(Objective): Go through the data below and gather each line containing "wide".
────
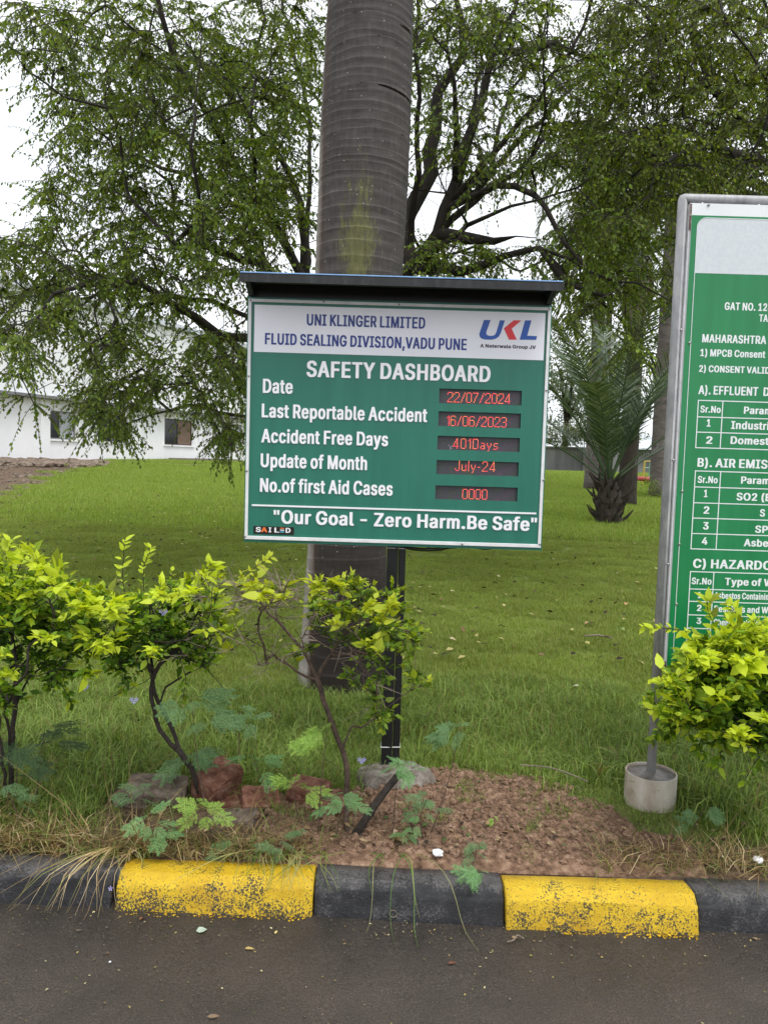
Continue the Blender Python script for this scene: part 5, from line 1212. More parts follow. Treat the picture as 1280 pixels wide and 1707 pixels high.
limbs = [[tb, (tb + fork) / 2 + np.array([.05, 0, 0]), fork],
  [fork] + LP((520, 500, 8.8), (487, 440, 8.7), (465, 380, 8.6), (420, 320, 8.4), (350, 200, 8.0), (285, 90, 7.7), (265, -20, 7.5)),
  [fork] + LP((515, 480, 9.1), (500, 340, 9.2), (470, 270, 9.2), (405, 180, 9.0), (330, 100, 8.9), (290, 40, 8.9)),
  [fork] + LP((480, 480, 8.5), (430, 440, 8.0), (380, 425, 7.6), (330, 408, 7.3), (270, 420, 7.0), (200, 400, 6.8)),
  [fork] + LP((470, 580, 8.6), (411, 565, 8.2), (375, 560, 8.0), (330, 528, 7.7), (280, 500, 7.5), (230, 470, 7.3), (150, 476, 7.0), (90, 492, 6.8), (40, 560, 6.6)),
  [fork] + LP((450, 690, 9.2), (410, 660, 9.3), (383, 607, 9.3), (358, 565, 9.4), (316, 530, 9.5), (267, 491, 9.6), (210, 474, 9.8), (140, 500, 10)),
  [fork] + LP((450, 520, 9.5), (440, 480, 9.7), (430, 400, 9.9), (380, 330, 10.1), (300, 290, 10.2), (220, 260, 10.3)),
  [fork] + LP((640, 500, 8.7), (690, 440, 8.5), (730, 385, 8.4), (755, 310, 8.3), (790, 200, 8.2), (825, 90, 8.1), (855, 10, 8.0), (880, -90, 8)),
  LP((675, 450, 8.5), (668, 400, 8.8), (685, 350, 9.0), (715, 290, 9.1), (730, 150, 9.2), (770, 95, 9.2), (760, 0, 9.2), (750, -120, 9.2)),
  LP((735, 370, 8.4), (775, 398, 8.2), (820, 402, 8.0), (862, 395, 7.9)),
  LP((690, 440, 8.5), (765, 450, 8.0), (840, 427, 7.7), (900, 412, 7.5), (950, 435, 7.3), (1010, 470, 7.2)),
  LP((730, 385, 8.4), (790, 335, 8.5), (860, 285, 8.6), (930, 215, 8.7), (1000, 200, 8.8), (1060, 205, 8.9)),
  LP((745, 350, 8.4), (810, 300, 8.9), (835, 200, 9.4), (890, 80, 9.8), (920, 20, 10)),
  LP((825, 90, 8.1), (865, 80, 8.3), (920, 75, 8.6), (990, 95, 8.9), (1040, 90, 9)),
  LP((740, 365, 8.4), (800, 318, 8.0), (860, 310, 7.6), (910, 345, 7.2), (944, 399, 7.0), (985, 444, 6.9), (1023, 476, 6.8), (1058, 470, 6.7), (1117, 505, 6.6)),
  LP((900, 412, 7.5), (944, 469, 7.3), (1008, 497, 7.2), (1038, 476, 7.2)),
  LP((735, 375, 8.4), (775, 260, 8.8), (800, 110, 9.1), (805, -30, 9.3)), LP((745, 350, 8.4), (835, 240, 8.0), (920, 130, 7.8), (985, 10, 7.7)), LP((690, 400, 8.6), (702, 250, 8.2), (694, 80, 8.0), (700, -60, 7.9)),
  LP((760, 330, 8.4), (850, 250, 9.0), (960, 140, 9.4), (1050, 60, 9.6)), LP((700, 430, 8.4), (780, 380, 7.6), (850, 345, 7.1), (930, 320, 6.9)), LP((755, 300, 8.3), (760, 180, 7.7), (745, 60, 7.4)),
  LP((520, 480, 9.1), (510, 380, 9.6), (520, 250, 9.8), (500, 120, 10), (470, 0, 10.2))]
blobs = [(230, 130, 170, 140, 11), (150, 240, 110, 120, 6), (330, 230, 150, 170, 10), (170, 380, 130, 90, 6), (60, 470, 80, 95, 6), (60, 60, 75, 55, 2.5),
  (190, 500, 120, 90, 5), (300, 420, 120, 90, 5), (205, 600, 85, 70, 4), (140, 670, 30, 25, .6), (200, 680, 35, 40, 1.6), (30, 590, 38, 50, 1.4), (50, 680, 22, 28, .5), (360, 620, 50, 70, 4), (380, 725, 20, 25, .6),
  (400, 500, 90, 90, 3), (440, 80, 90, 100, 5), (470, 220, 55, 120, 4), (440, 340, 70, 80, 3), (390, 330, 80, 110, 4),
  (720, 60, 50, 90, 3), (790, 120, 80, 120, 3.4), (860, 60, 80, 70, 4), (830, 230, 90, 90, 2.6), (740, 260, 50, 110, 1.5), (940, 150, 70, 100, 5), (970, 270, 60, 70, 4), (800, 430, 110, 28, 2.2), (720, 430, 45, 40, 1), (880, 330, 35, 60, 1), (985, 380, 55, 60, 4), (960, 470, 40, 60, 2.5), (1040, 430, 50, 70, 3), (1000, 560, 70, 50, .8),
  (600, 100, 90, 160, 3), (600, 330, 80, 120, 1.5)]
tg = blob_points(blobs, 1650, lambda b: float(np.clip(rng.normal(8.3 if b[1] < 560 else 7.6, 1.15), 6.1, 11)), 1.0)
GAPS = [(900, 350, 62, 48), (35, 215, 60, 100), (700, 260, 14, 40), (400, 30, 30, 40), (50, 745, 60, 60), (300, 745, 60, 22), (110, 600, 30, 35), (250, 560, 30, 35), (100, 680, 42, 52), (298, 690, 32, 45)]
def keep(t):
    u, v = px_of(t); return not any(((u - a) / c) ** 2 + ((v - b + 12) / d) ** 2 < 1 for a, b, c, d in GAPS)
tg = [t for t in tg if keep(t)]
for _ in range(320):       # crown above and beside the frame
    a = rng.uniform(0, 2 * PI); r = 4.2 * math.sqrt(rng.uniform()); z_ = 6.4 + 2.2 * math.sqrt(max(0, 1 - (r / 4.4) ** 2)) * rng.uniform(.2, 1)
    tg.append(np.array([-.4 + r * math.cos(a), 8.9 + .8 * r * math.sin(a), z_]))
for _ in range(0):
    tg.append(np.array([rng.uniform(-5.6, -4.6), rng.uniform(6.8, 10), rng.uniform(2.2, 6)]))
big_tree('drooping_tree', 'wide spreading tree with dark twisting limbs and small drooping leaves behind the boards', tb, limbs, tg, None, cols=CT, leaf=.037, ntw=6, nleaf=18, tlen=.44)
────
(Response below):
Continue the Blender Python script for this scene: part 5, from line 1212. More parts follow. Treat the picture as 1280 pixels wide and 1707 pixels high.
big_tree('drooping_tree', 'wide spreading tree with dark twisting limbs and small drooping leaves behind the boards', tb, limbs, tg, None, cols=CT, leaf=.037, ntw=6, nleaf=18, tlen=.44)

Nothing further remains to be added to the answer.